═════ Record set

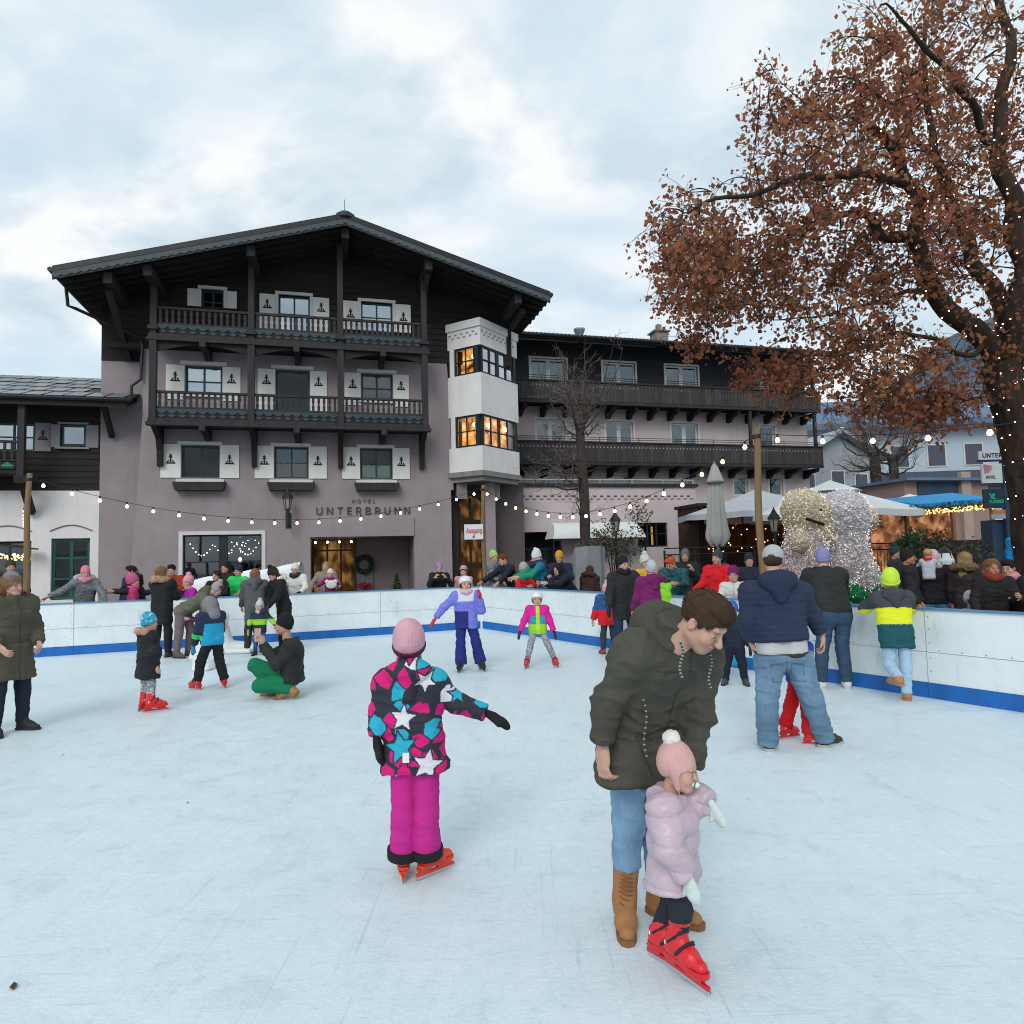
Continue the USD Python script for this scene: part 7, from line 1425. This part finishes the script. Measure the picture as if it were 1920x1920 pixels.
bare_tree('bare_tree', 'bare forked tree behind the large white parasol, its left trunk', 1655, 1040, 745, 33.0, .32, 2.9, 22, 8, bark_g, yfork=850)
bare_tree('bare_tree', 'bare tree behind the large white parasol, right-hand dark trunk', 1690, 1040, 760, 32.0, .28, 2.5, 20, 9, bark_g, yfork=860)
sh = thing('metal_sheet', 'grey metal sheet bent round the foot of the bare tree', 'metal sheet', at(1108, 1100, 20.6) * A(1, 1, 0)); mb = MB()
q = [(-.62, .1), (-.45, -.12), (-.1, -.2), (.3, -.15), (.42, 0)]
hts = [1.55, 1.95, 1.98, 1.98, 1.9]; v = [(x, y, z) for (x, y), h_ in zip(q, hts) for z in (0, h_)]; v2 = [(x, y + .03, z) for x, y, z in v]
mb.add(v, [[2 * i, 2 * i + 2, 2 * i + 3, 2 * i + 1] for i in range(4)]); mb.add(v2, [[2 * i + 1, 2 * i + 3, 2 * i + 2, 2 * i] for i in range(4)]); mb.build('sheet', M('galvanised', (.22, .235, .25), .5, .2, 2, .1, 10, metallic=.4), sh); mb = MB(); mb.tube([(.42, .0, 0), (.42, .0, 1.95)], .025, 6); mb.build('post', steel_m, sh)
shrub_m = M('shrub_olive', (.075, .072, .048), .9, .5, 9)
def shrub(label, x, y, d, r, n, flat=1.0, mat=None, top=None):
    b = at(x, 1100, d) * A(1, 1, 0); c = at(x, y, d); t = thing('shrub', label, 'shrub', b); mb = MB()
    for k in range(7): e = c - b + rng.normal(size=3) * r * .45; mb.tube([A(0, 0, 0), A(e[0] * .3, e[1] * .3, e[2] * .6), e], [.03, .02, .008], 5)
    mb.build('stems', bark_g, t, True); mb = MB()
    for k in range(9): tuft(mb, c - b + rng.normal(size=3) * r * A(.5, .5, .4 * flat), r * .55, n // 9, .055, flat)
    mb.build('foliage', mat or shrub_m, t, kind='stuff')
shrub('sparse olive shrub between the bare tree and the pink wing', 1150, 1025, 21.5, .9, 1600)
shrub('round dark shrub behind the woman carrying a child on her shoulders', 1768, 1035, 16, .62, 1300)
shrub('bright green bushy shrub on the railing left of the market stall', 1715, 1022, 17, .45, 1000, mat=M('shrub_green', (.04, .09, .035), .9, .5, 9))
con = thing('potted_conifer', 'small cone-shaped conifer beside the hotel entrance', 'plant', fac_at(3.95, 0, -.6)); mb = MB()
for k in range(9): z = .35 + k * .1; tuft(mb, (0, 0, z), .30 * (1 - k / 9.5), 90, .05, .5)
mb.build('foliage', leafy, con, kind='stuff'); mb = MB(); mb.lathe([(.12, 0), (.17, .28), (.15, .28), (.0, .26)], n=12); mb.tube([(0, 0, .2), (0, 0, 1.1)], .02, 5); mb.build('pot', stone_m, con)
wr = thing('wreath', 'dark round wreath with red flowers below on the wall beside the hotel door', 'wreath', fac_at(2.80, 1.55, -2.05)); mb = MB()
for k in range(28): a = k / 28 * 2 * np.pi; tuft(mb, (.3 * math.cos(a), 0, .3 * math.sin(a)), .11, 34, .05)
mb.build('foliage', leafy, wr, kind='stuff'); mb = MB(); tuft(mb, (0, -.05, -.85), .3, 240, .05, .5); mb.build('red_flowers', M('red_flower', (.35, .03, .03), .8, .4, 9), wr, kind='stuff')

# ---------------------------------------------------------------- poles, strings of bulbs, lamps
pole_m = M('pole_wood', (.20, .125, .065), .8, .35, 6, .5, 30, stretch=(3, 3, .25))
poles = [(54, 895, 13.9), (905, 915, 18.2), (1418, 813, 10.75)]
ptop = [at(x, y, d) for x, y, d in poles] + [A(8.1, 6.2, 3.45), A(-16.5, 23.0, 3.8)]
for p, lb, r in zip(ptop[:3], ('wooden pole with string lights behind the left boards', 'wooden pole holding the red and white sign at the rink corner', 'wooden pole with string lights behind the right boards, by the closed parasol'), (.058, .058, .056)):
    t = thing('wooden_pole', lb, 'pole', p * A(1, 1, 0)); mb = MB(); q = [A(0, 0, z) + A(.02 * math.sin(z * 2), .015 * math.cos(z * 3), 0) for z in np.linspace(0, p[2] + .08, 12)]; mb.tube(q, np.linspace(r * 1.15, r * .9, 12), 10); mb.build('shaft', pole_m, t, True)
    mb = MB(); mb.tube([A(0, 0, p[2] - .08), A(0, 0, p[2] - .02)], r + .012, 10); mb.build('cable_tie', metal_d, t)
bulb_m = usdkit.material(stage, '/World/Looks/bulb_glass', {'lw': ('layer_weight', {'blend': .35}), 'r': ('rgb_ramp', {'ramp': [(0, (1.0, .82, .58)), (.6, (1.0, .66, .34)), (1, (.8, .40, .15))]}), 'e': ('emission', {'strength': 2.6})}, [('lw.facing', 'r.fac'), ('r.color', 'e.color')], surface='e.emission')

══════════
═════ Record set

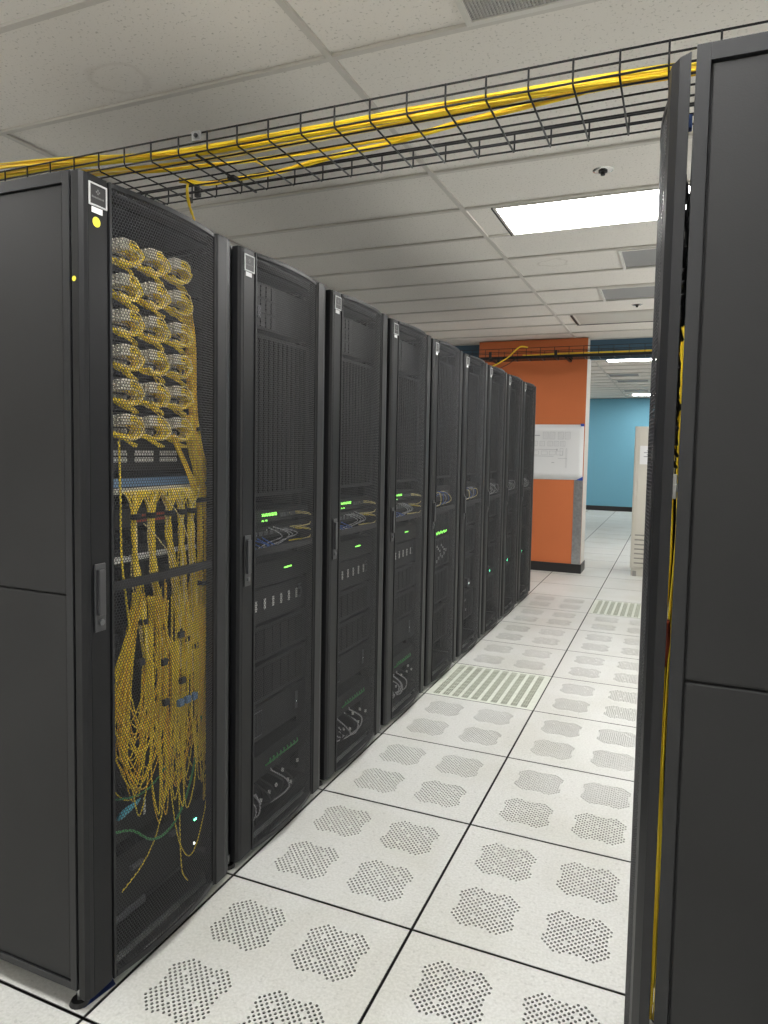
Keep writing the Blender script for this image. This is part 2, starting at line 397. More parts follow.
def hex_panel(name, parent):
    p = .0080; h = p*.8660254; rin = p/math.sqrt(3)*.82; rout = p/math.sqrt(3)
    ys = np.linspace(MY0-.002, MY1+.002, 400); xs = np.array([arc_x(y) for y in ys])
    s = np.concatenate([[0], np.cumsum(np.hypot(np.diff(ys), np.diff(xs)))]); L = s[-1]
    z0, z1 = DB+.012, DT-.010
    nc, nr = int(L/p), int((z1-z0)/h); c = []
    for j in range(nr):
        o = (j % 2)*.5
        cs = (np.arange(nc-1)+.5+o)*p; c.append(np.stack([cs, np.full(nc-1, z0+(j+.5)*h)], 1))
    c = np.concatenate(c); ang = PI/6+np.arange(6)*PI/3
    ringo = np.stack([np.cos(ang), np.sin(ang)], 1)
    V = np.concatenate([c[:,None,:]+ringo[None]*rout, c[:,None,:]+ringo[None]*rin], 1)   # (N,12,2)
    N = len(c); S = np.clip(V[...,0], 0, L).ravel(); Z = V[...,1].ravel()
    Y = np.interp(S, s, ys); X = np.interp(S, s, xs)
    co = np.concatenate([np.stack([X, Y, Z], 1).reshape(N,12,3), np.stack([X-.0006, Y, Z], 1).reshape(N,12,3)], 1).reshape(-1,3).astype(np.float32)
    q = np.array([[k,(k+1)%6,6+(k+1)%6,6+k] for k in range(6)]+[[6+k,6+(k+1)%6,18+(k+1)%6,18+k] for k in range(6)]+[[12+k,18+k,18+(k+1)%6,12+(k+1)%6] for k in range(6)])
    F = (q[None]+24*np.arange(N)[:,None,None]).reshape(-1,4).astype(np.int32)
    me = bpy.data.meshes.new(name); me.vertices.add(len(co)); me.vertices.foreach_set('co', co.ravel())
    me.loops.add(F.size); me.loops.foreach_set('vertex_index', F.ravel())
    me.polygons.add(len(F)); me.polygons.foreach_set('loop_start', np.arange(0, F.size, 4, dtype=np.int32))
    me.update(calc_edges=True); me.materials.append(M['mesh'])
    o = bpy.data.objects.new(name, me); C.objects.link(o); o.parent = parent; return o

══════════
═════ Record set

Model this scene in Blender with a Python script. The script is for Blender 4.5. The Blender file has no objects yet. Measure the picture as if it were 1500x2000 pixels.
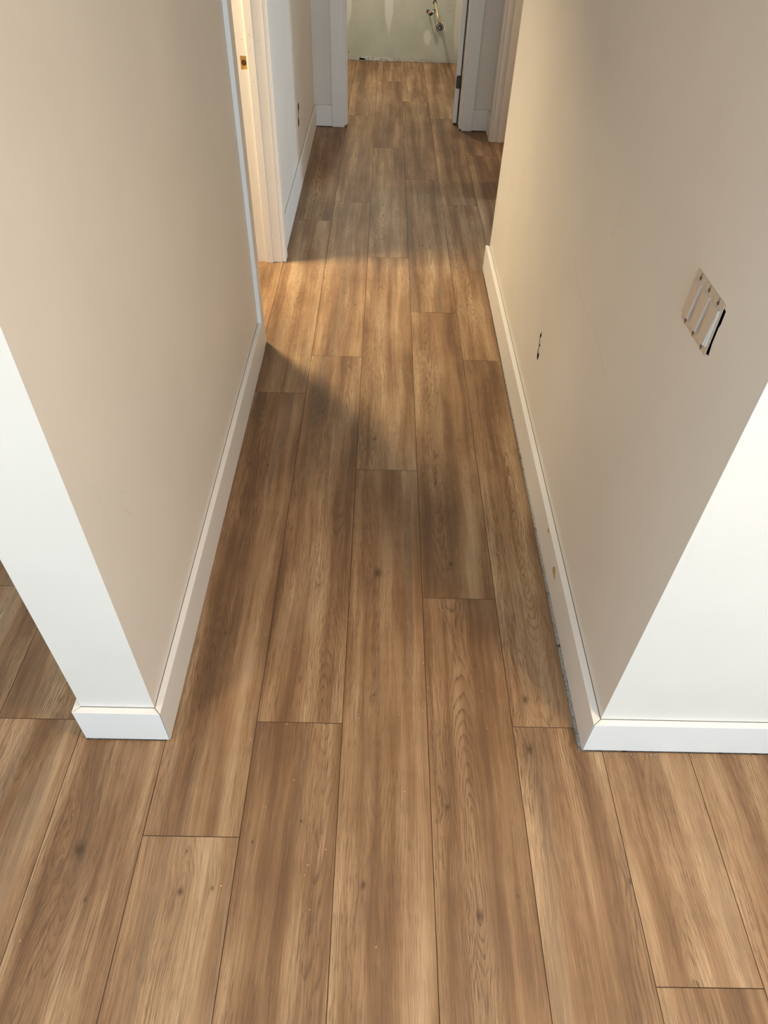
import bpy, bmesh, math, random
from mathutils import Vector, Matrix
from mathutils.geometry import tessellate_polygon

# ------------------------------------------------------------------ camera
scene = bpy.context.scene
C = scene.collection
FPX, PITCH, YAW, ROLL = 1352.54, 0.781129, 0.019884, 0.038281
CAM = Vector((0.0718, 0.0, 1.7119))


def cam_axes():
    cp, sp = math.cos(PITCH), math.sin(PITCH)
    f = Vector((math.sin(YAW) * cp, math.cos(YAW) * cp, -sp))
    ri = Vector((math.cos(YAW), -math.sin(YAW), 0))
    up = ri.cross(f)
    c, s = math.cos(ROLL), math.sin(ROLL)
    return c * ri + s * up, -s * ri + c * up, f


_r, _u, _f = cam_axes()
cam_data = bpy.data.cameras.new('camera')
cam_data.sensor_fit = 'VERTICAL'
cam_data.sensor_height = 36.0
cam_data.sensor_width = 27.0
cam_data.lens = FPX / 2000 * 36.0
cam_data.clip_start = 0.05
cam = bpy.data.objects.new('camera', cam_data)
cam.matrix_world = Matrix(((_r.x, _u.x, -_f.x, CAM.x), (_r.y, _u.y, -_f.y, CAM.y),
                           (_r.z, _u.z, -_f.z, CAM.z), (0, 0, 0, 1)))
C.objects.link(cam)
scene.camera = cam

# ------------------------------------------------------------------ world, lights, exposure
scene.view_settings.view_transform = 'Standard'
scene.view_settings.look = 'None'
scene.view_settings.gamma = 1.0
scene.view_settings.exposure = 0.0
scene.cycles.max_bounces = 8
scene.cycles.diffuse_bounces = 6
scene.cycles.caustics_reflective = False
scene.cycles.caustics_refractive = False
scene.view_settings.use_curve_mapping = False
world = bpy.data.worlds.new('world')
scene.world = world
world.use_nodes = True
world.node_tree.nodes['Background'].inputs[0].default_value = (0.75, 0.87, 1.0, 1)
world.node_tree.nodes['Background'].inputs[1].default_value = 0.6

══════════

Aim of the task
In the listing above, find the line with "Keep writing the" and the line with "o = bpy.data.objects.new(name, me);", then print exactly those lines and every line between them.

Finished exercise
Keep writing the Blender script for this image. This is part 2, starting at line 397. More parts follow.
def hex_panel(name, parent):
    p = .0080; h = p*.8660254; rin = p/math.sqrt(3)*.82; rout = p/math.sqrt(3)
    ys = np.linspace(MY0-.002, MY1+.002, 400); xs = np.array([arc_x(y) for y in ys])
    s = np.concatenate([[0], np.cumsum(np.hypot(np.diff(ys), np.diff(xs)))]); L = s[-1]
    z0, z1 = DB+.012, DT-.010
    nc, nr = int(L/p), int((z1-z0)/h); c = []
    for j in range(nr):
        o = (j % 2)*.5
        cs = (np.arange(nc-1)+.5+o)*p; c.append(np.stack([cs, np.full(nc-1, z0+(j+.5)*h)], 1))
    c = np.concatenate(c); ang = PI/6+np.arange(6)*PI/3
    ringo = np.stack([np.cos(ang), np.sin(ang)], 1)
    V = np.concatenate([c[:,None,:]+ringo[None]*rout, c[:,None,:]+ringo[None]*rin], 1)   # (N,12,2)
    N = len(c); S = np.clip(V[...,0], 0, L).ravel(); Z = V[...,1].ravel()
    Y = np.interp(S, s, ys); X = np.interp(S, s, xs)
    co = np.concatenate([np.stack([X, Y, Z], 1).reshape(N,12,3), np.stack([X-.0006, Y, Z], 1).reshape(N,12,3)], 1).reshape(-1,3).astype(np.float32)
    q = np.array([[k,(k+1)%6,6+(k+1)%6,6+k] for k in range(6)]+[[6+k,6+(k+1)%6,18+(k+1)%6,18+k] for k in range(6)]+[[12+k,18+k,18+(k+1)%6,12+(k+1)%6] for k in range(6)])
    F = (q[None]+24*np.arange(N)[:,None,None]).reshape(-1,4).astype(np.int32)
    me = bpy.data.meshes.new(name); me.vertices.add(len(co)); me.vertices.foreach_set('co', co.ravel())
    me.loops.add(F.size); me.loops.foreach_set('vertex_index', F.ravel())
    me.polygons.add(len(F)); me.polygons.foreach_set('loop_start', np.arange(0, F.size, 4, dtype=np.int32))
    me.update(calc_edges=True); me.materials.append(M['mesh'])
    o = bpy.data.objects.new(name, me); C.objects.link(o); o.parent = parent; return o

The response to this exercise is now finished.